Nel 2018 Shonda firma un contratto con Netflix: 150 milioni di dollari per portare nuove produzioni al gigante dello streaming. La metamorfosi è ormai compiuta; da semplice sceneggiatrice di successo, Shonda diventa il sogno americano in carne e ossa, segno dei tempi che cambiano, sia nella società che nel mondo dei media. Il suo successo non è solo personale, è una rivoluzione culturale: tutti i telefilm scritti da Shonda hanno un cast che rappresenta ogni componente, ogni etnia della società statunitense. “Quando ho creato la mia prima serie tv – ha scritto, parlando di Grey’s Anatomy – ho fatto una cosa che consideravo perfettamente normale: essendo il ventunesimo secolo, mi sono adoperata affinché il mondo della fiction rispecchiasse il mondo di oggi.

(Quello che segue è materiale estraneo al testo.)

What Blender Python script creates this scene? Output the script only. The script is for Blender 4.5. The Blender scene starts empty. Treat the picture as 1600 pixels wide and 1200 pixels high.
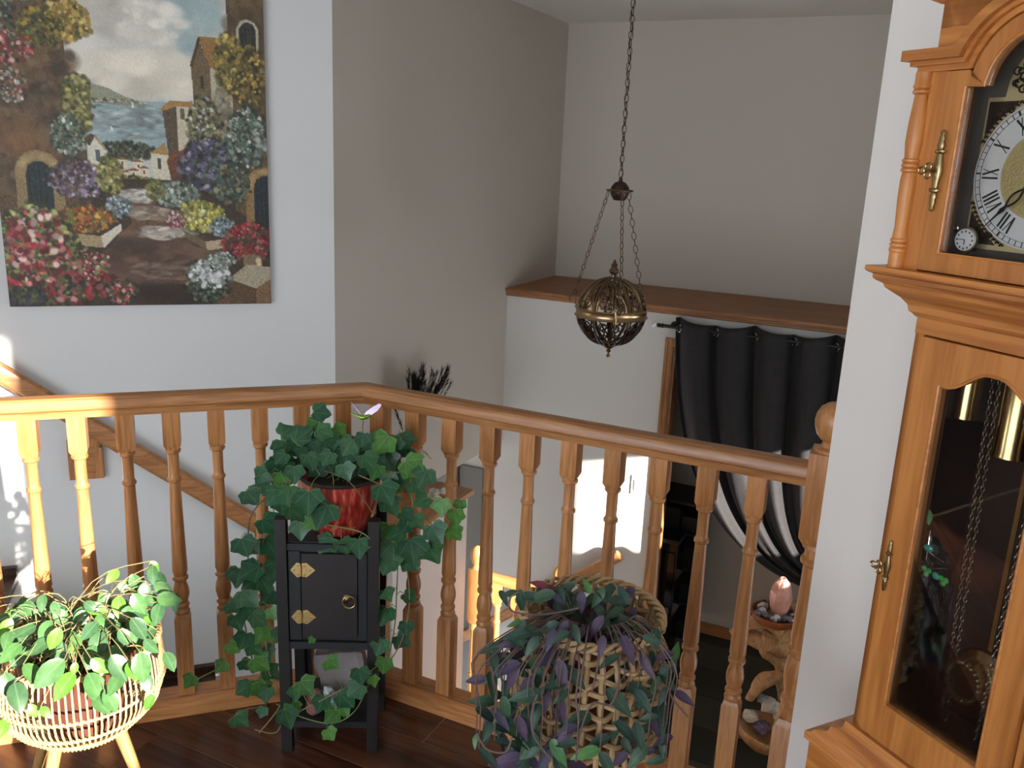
import bpy, bmesh, math, random
import numpy as np
from mathutils import Vector, Matrix, noise
random.seed(7)
PI = math.pi
C = bpy.context.scene.collection
R2 = math.sqrt(.5)
# ------------------------------------------------------------------ camera
H = 1.55
FPX = 1354.5; PITCH = .253017; ROLL = .0433463; YAW = -.4430944
cy, sy = math.cos(YAW), math.sin(YAW)
FW = Vector((sy*math.cos(PITCH), cy*math.cos(PITCH), -math.sin(PITCH)))
RT = Vector((cy, -sy, 0)); UP = RT.cross(FW)
CR = RT*math.cos(ROLL)+UP*math.sin(ROLL); CU = -RT*math.sin(ROLL)+UP*math.cos(ROLL)
CAM = Vector((0, 0, H))
cd = bpy.data.cameras.new('camera'); cam = bpy.data.objects.new('camera', cd); C.objects.link(cam)
cd.sensor_width = 36; cd.lens = FPX/1600*36; cd.clip_start = .02
m = Matrix((CR, CU, -FW)).transposed().to_4x4(); m.translation = CAM; cam.matrix_world = m
bpy.context.scene.camera = cam
# ------------------------------------------------------------------ world, sun, exposure
sc = bpy.context.scene
sc.view_settings.view_transform = 'Standard'; sc.view_settings.look = 'None'
sc.view_settings.gamma = 1; sc.view_settings.use_curve_mapping = False
sc.view_settings.exposure = 1.1
SUN_TO = Vector((.9, -.432, .243)).normalized()
w = bpy.data.worlds.new('world'); sc.world = w; w.use_nodes = True
bg = w.node_tree.nodes['Background']; bg.inputs[0].default_value = (.85, .92, 1, 1); bg.inputs[1].default_value = 3.4
sl = bpy.data.lights.new('sun', 'SUN'); sl.energy = 11.5; sl.angle = .012; sl.color = (1, .93, .82)
so = bpy.data.objects.new('sun', sl); C.objects.link(so)
so.rotation_euler = SUN_TO.to_track_quat('Z', 'Y').to_euler(); so.location = SUN_TO*12
def portal(name, loc, size, direction, col=(1, 1, 1), power=0):
    l = bpy.data.lights.new(name, 'AREA'); l.shape = 'RECTANGLE'; l.size, l.size_y = size
    o = bpy.data.objects.new(name, l); C.objects.link(o); o.location = loc
    o.rotation_euler = Vector(direction).to_track_quat('-Z', 'Z').to_euler()
    if power: l.energy = power; l.color = col
    else: l.cycles.is_portal = True
    return o
WR = (-3.2, .6, .25, 2.15)      # rear window x0,x1,z0,z1
portal('rear_window_portal', ((WR[0]+WR[1])/2, -3.02, (WR[2]+WR[3])/2), (WR[1]-WR[0], WR[3]-WR[2]), (0, 1, 0))
portal('right_window_portal', (2.22, -1.15, 1.7), (1.25, 1.2), (-1, 0, 0))
portal('left_window_portal', (-4.62, -1.8, 1.35), (1.2, 1.3), (1, 0, 0))
portal('entry_sidelight_portal', (1.22, 2.2, -.28), (.40, 1.83), (-1, 0, 0))
portal('entry_door_portal', (1.22, 2.66, -.42), (.36, 1.75), (-1, 0, 0))
portal('entry_window_portal', (1.22, 3.6, .29), (.76, .69), (-1, 0, 0))

# ------------------------------------------------------------------ pixel helpers (1600x1200 frame of the photograph)
def ray(x, y): return (x-800)*CR-(y-600)*CU+FPX*FW
def atz(x, y, z): d = ray(x, y); return CAM+d*((z-H)/d.z)
def pl(x, y, nx, ny, c): d = ray(x, y); return CAM+d*(c/(d.x*nx+d.y*ny))
def atd(x, y, d): return CAM+ray(x, y)*(d/FPX)
# ------------------------------------------------------------------ materials
def srgb(r, g, b):
    f = lambda c: c/12.92 if c <= .04045 else ((c+.055)/1.055)**2.4
    return (f(r/255), f(g/255), f(b/255), 1)
def mat(name, col, rough=.5, metal=0, bump=0, bscale=60, var=0, spec=.5):
    m = bpy.data.materials.new(name); m.use_nodes = True; nt = m.node_tree; b = nt.nodes['Principled BSDF']
    b.inputs['Base Color'].default_value = col; b.inputs['Roughness'].default_value = rough; b.inputs['Metallic'].default_value = metal
    b.inputs['Specular IOR Level'].default_value = spec
    tc = nt.nodes.new('ShaderNodeTexCoord')
    if var:
        n = nt.nodes.new('ShaderNodeTexNoise'); n.inputs['Scale'].default_value = bscale*.3; n.inputs['Detail'].default_value = 4
        nt.links.new(tc.outputs['Object'], n.inputs['Vector'])
        mx = nt.nodes.new('ShaderNodeMix'); mx.data_type = 'RGBA'
        mx.inputs[6].default_value = tuple(c*(1-var) for c in col[:3])+(1,); mx.inputs[7].default_value = tuple(min(1, c*(1+var)) for c in col[:3])+(1,)
        nt.links.new(n.outputs[0], mx.inputs[0]); nt.links.new(mx.outputs[2], b.inputs['Base Color'])
    if bump:
        n2 = nt.nodes.new('ShaderNodeTexNoise'); n2.inputs['Scale'].default_value = bscale; n2.inputs['Detail'].default_value = 5
        nt.links.new(tc.outputs['Object'], n2.inputs['Vector'])
        bp = nt.nodes.new('ShaderNodeBump'); bp.inputs['Strength'].default_value = bump; bp.inputs['Distance'].default_value = .004
        nt.links.new(n2.outputs[0], bp.inputs['Height']); nt.links.new(bp.outputs[0], b.inputs['Normal'])
    return m
def wood(name, light, dark, axis=2, rough=.35, sc_=26, stretch=.07, coat=.0, rnd=True):
    m = bpy.data.materials.new(name); m.use_nodes = True; nt = m.node_tree; b = nt.nodes['Principled BSDF']
    L = nt.links.new
    tc = nt.nodes.new('ShaderNodeTexCoord'); mp = nt.nodes.new('ShaderNodeMapping')
    s = [1, 1, 1]; s[axis] = stretch; mp.inputs['Scale'].default_value = s
    L(tc.outputs['Object'], mp.inputs['Vector'])
    src = tc.outputs['Object']
    if rnd:
        oi = nt.nodes.new('ShaderNodeObjectInfo'); ml = nt.nodes.new('ShaderNodeVectorMath'); ml.operation = 'SCALE'
        cb = nt.nodes.new('ShaderNodeCombineXYZ')
        for i in range(3): L(oi.outputs['Random'], cb.inputs[i])
        L(cb.outputs[0], ml.inputs[0]); ml.inputs['Scale'].default_value = 7.3
        ad = nt.nodes.new('ShaderNodeVectorMath'); L(tc.outputs['Object'], ad.inputs[0]); L(ml.outputs[0], ad.inputs[1]); L(ad.outputs[0], mp.inputs['Vector'])
    n = nt.nodes.new('ShaderNodeTexNoise'); n.inputs['Scale'].default_value = sc_; n.inputs['Detail'].default_value = 3; n.inputs['Distortion'].default_value = .8
    n2 = nt.nodes.new('ShaderNodeTexNoise'); n2.inputs['Scale'].default_value = sc_*7; n2.inputs['Detail'].default_value = 2
    L(mp.outputs[0], n.inputs['Vector']); L(mp.outputs[0], n2.inputs['Vector'])
    wv = nt.nodes.new('ShaderNodeMath'); wv.operation = 'SINE'; mu = nt.nodes.new('ShaderNodeMath'); mu.operation = 'MULTIPLY'; mu.inputs[1].default_value = 18
    L(n.outputs[0], mu.inputs[0]); L(mu.outputs[0], wv.inputs[0])
    a = nt.nodes.new('ShaderNodeMath'); a.operation = 'MULTIPLY_ADD'; a.inputs[1].default_value = .15; L(wv.outputs[0], a.inputs[0]); L(n2.outputs[0], a.inputs[2])
    cr = nt.nodes.new('ShaderNodeValToRGB'); cr.color_ramp.elements[0].position = .28; cr.color_ramp.elements[1].position = .72
    cr.color_ramp.elements[0].color = dark; cr.color_ramp.elements[1].color = light
    L(a.outputs[0], cr.inputs[0]); 
    out = cr.outputs[0]
    if rnd:
        hv = nt.nodes.new('ShaderNodeHueSaturation'); mr = nt.nodes.new('ShaderNodeMapRange'); mr.inputs[3].default_value = .86; mr.inputs[4].default_value = 1.1
        L(oi.outputs['Random'], mr.inputs[0]); L(mr.outputs[0], hv.inputs['Value']); L(out, hv.inputs['Color']); out = hv.outputs[0]
    L(out, b.inputs['Base Color'])
    b.inputs['Roughness'].default_value = rough; b.inputs['Coat Weight'].default_value = coat; b.inputs['Coat Roughness'].default_value = .15
    bp = nt.nodes.new('ShaderNodeBump'); bp.inputs['Strength'].default_value = .12; bp.inputs['Distance'].default_value = .002
    L(a.outputs[0], bp.inputs['Height']); L(bp.outputs[0], b.inputs['Normal'])
    return m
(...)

L’ho riempito di persone di tutti i colori, generi, estrazioni sociali e orientamenti sessuali (...) Tutto questo, mi è stato detto e ridetto, è stato pionieristico e coraggioso. Spero che anche voi abbiate inarcato un sopracciglio, cari lettori. Perché dai, per favore.” Ecco. Eppure, con il senno di poi, lo è stato. Oggi i suoi telefilm sono riconoscibili a un primo sguardo proprio per il cast multietnico, e a ogni nuovo successo (Inventing Anna: mezzo miliardo di ore viste nel primo mese di programmazione; Bridgerton: 350 milioni per la terza stagione) cementa l’idea che popolarità e diversità (perdonate il calco dall’inglese) non siano in conflitto. Questa settimana ha debuttato su Netflix l’ultima produzione Shondaland, The residence, che pare aver convinto anche la critica, in attesa dei dati sul gradimento del pubblico (facile scommettere che sarà piuttosto alto). Intanto Grey’s Anatomy ha continuato a raccogliere numeri pazzeschi, e solo l’ultima stagione, proprio quella del ventennale, sta mostrando segni di cedimento a livello di audience. Se dopo vent’anni qualche fan della prima ora comincia a essere stufo, in compenso la serie è stata scoperta da una nuova generazione di spettatori, che ha ricominciato a vederla da capo, catapultandola in cima alla classifica delle più streammate d’America negli ultimi anni. Quando l’amore per il pop è vero, il pubblico lo riconosce. Shonda è come noi, e allo stesso tempo è quello che vorremmo essere.